SUPPLIED MATERIAL >>
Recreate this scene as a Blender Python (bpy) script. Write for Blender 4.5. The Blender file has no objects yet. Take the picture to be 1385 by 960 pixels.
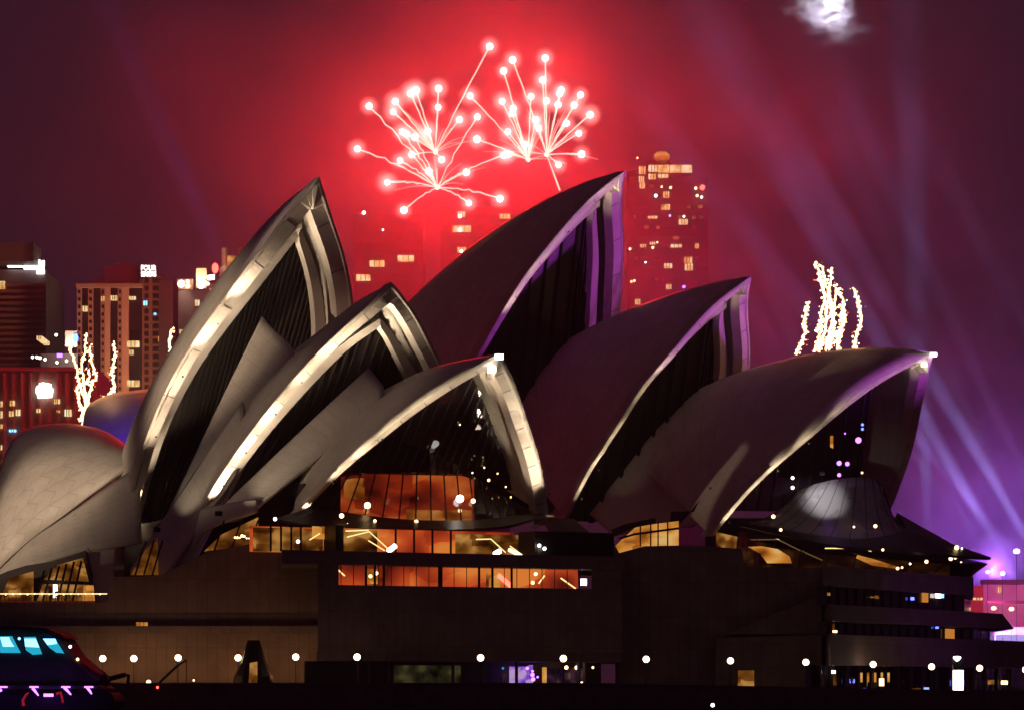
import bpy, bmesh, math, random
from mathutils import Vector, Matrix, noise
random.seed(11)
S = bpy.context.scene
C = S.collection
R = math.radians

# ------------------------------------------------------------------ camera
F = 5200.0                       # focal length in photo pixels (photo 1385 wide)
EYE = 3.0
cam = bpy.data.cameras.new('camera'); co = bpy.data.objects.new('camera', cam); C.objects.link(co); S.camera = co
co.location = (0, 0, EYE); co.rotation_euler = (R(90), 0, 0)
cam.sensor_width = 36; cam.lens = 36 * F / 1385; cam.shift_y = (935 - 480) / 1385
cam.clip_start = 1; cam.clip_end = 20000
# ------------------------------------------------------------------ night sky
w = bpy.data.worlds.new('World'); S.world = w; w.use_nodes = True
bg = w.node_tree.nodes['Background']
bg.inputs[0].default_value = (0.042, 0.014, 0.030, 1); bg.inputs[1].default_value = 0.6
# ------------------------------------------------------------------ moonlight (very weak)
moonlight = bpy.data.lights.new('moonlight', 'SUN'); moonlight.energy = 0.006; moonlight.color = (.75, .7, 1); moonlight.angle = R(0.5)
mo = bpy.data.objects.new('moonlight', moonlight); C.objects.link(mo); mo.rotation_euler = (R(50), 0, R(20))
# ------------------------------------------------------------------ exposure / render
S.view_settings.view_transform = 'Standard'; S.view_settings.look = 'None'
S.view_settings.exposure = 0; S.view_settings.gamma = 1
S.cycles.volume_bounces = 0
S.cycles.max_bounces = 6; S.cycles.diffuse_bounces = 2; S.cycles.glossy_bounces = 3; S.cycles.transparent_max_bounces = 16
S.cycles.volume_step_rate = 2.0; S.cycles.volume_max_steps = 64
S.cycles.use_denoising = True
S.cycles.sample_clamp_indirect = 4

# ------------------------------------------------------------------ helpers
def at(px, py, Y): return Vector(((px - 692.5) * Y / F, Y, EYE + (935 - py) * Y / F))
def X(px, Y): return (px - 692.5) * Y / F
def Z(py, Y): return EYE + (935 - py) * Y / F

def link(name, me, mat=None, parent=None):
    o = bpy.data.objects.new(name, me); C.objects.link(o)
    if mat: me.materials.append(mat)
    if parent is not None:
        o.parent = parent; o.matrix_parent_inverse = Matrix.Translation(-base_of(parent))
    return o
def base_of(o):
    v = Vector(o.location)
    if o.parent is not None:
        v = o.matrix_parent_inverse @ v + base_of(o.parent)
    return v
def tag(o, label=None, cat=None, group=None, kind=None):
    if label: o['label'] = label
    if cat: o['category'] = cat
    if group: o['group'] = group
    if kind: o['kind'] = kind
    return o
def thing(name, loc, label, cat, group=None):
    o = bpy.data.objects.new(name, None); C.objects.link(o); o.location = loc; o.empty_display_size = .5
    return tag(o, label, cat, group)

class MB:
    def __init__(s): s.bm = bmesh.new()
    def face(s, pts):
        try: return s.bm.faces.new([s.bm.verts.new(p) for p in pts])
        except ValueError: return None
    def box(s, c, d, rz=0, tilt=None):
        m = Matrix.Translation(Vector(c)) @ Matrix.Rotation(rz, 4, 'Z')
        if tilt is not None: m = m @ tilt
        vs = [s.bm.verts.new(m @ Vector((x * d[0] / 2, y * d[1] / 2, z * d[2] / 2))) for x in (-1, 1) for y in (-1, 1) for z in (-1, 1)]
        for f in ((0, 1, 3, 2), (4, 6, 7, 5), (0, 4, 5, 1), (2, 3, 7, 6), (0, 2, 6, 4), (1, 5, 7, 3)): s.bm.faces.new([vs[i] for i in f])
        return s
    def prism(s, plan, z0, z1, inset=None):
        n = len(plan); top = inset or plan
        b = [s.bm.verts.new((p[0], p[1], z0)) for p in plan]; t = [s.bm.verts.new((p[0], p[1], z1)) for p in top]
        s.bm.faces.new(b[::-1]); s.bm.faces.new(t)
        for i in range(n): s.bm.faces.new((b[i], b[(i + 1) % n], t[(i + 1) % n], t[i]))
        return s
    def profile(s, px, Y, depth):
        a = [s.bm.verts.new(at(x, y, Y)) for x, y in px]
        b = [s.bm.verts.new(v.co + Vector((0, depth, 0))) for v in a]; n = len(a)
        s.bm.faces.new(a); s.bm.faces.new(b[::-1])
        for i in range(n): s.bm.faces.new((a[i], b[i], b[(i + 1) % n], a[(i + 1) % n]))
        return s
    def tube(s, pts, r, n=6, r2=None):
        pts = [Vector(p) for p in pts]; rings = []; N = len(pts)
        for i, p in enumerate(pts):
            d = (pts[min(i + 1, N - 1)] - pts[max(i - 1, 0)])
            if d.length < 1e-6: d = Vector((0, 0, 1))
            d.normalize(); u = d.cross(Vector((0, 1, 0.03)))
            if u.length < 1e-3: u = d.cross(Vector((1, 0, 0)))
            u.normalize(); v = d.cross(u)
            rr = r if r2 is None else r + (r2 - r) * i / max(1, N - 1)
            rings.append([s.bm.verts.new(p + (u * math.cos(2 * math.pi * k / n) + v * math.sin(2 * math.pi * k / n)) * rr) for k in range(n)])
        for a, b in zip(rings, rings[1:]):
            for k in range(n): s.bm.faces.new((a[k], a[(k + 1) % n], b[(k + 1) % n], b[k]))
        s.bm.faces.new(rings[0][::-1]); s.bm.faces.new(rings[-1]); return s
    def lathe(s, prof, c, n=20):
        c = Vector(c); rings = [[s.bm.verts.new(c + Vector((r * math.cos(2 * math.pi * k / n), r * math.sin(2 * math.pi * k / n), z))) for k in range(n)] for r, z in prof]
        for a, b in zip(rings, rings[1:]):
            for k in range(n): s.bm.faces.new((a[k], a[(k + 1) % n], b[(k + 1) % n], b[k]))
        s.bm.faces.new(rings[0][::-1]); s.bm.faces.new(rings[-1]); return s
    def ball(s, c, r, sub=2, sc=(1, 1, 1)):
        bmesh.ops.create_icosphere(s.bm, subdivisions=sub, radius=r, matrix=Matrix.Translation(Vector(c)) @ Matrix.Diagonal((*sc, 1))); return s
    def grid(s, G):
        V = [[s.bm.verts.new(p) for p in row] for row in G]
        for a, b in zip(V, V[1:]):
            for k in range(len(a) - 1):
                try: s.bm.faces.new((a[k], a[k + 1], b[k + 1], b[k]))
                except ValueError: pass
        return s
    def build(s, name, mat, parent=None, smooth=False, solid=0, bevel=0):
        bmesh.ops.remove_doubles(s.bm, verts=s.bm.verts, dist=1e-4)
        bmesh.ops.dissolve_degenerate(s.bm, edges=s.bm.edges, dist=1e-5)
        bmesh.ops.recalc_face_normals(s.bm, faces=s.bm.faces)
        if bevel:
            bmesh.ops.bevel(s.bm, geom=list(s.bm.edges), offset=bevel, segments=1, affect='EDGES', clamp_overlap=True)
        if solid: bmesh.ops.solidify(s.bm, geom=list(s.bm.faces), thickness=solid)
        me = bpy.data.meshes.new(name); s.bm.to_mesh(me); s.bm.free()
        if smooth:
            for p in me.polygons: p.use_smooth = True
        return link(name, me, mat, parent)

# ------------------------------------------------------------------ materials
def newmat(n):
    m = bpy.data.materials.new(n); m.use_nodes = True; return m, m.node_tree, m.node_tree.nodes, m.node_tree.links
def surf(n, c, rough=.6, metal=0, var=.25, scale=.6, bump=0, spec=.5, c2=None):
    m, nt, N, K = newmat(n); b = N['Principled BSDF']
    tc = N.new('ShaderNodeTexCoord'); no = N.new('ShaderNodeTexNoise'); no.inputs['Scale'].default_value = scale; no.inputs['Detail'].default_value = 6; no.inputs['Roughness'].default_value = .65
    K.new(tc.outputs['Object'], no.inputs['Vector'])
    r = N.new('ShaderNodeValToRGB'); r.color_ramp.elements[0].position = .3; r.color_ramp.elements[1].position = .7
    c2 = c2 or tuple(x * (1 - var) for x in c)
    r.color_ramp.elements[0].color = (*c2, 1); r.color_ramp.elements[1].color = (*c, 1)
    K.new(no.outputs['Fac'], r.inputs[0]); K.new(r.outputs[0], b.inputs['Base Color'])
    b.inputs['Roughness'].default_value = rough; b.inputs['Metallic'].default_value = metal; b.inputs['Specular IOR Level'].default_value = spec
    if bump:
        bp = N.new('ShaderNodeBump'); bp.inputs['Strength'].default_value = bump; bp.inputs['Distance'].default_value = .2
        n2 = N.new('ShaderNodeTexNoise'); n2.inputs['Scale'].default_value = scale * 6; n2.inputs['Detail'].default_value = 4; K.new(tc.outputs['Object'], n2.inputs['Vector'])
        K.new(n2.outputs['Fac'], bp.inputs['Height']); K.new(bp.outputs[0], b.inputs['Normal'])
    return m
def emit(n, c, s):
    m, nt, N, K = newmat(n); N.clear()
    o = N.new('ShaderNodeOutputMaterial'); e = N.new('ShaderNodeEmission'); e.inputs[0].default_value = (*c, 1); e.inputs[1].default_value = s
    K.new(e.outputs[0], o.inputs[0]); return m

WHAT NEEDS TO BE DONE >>
Please take the lines from the beginning of the data above through the line holding "R = math.radians" and transcribe them exactly, without any pictures.

ANSWER TO THE PROBLEM >>
Recreate this scene as a Blender Python (bpy) script. Write for Blender 4.5. The Blender file has no objects yet. Take the picture to be 1385 by 960 pixels.
import bpy, bmesh, math, random
from mathutils import Vector, Matrix, noise
random.seed(11)
S = bpy.context.scene
C = S.collection
R = math.radians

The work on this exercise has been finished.